Aussies Tonight Alive (***) pick up the mood a bit with their sugary sweet pop-punk. Jenna McDougall‘s vocals soar across the room and, combined with the pop-punk backdrop provided by her fellow bandmates, brings to light the cliché similarity that is branded upon almost all female fronted bands in the genre, of Paramore, but in their early pre-‘RIOT!’ years. Packed with an arsenal that includes ‘Thank You & Goodnight’, ‘Listening’ and ‘Starlight’, they sure have the momentum behind them to tail up to their peers.

Now back with original frontman Craig Owens and the longest serving band on the line-up, post-hardcore favourites Chiodos (****) are definitely the band most cartered the slightly older members in the audience. With the original vocalist back in the formation, it’s like the Michigan outfit have been rejuvenated with a new lease of life. The likes of ‘There’s No Penguins In Alaska’ and ‘One Day All Women Will Become Monsters’ don’t seem to have aged at all, Craig Owens‘ vocals are stronger and more insatiable than ever before and the inclusion of Destroy Rebuild Until God Shows track ‘The Only Thing You Talk About’ into the mix makes a nice unexpected addition.

However, it is clear by all the make-up smeared fans dressed almost head to toe in black, of which takes up most of the audience, that headliners Black Veil Brides (****) are without a doubt the main attraction of the evening. Frontman Andy Biersack‘s slick looks along with his gravelled husky voice sends the screams and shrieks of the band’s adoring teenage audience into overdrive, reaching decibles that are near painful. Throughout, the band’s sing along and often chant filled choruses are regularly overpowered by the crowd, namely ‘Rebel Love Song’, ‘Fallen Angels’ and ‘I Am Bulletproof’.

William Control (or, if you’d prefer, Wil Francis of Aiden fame) even makes an appearance twice throughout the band’s set, during ‘Shadows Die’ and set closer ‘In The End’, though unfortunately his vocals don’t quite break through.
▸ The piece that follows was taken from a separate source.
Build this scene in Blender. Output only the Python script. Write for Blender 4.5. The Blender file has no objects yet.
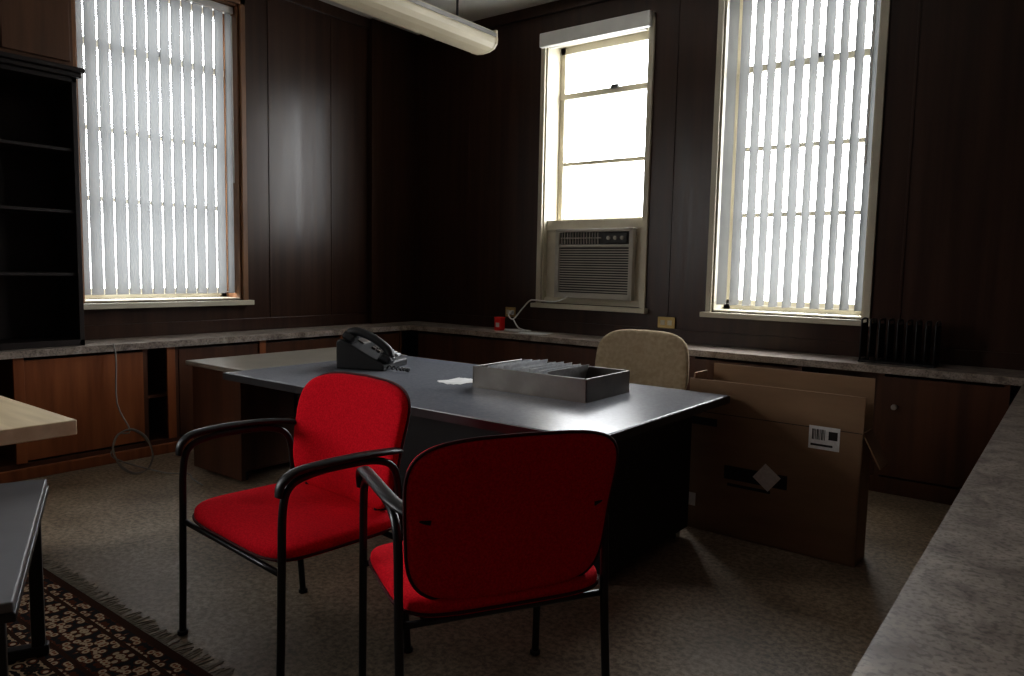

As everyone who is somewhat familiar with the band and their recent surge into popularity would atest to, Black Veil Brides are a band who polarise opinions, being either loved or adored. The sad thing is that a lot of the abuse towards the band falls simply into the way they dress, much like what happened with their peers My Chemical Romance a few years back.

However, those who aren’t hard headed enough to at least capture them in a live setting will find that the band can pull off a great show. They’re bringing back a style of glam rock with a modern twist to a new audience, delivered during the evening’s set most dominiantly with a cover of ‘Rebel Yell’ by Billy Idol, and potentially opening the gates for them to be subjected to other artists within the genre. If anything, Black Veil Brides should at least deserve credit for that.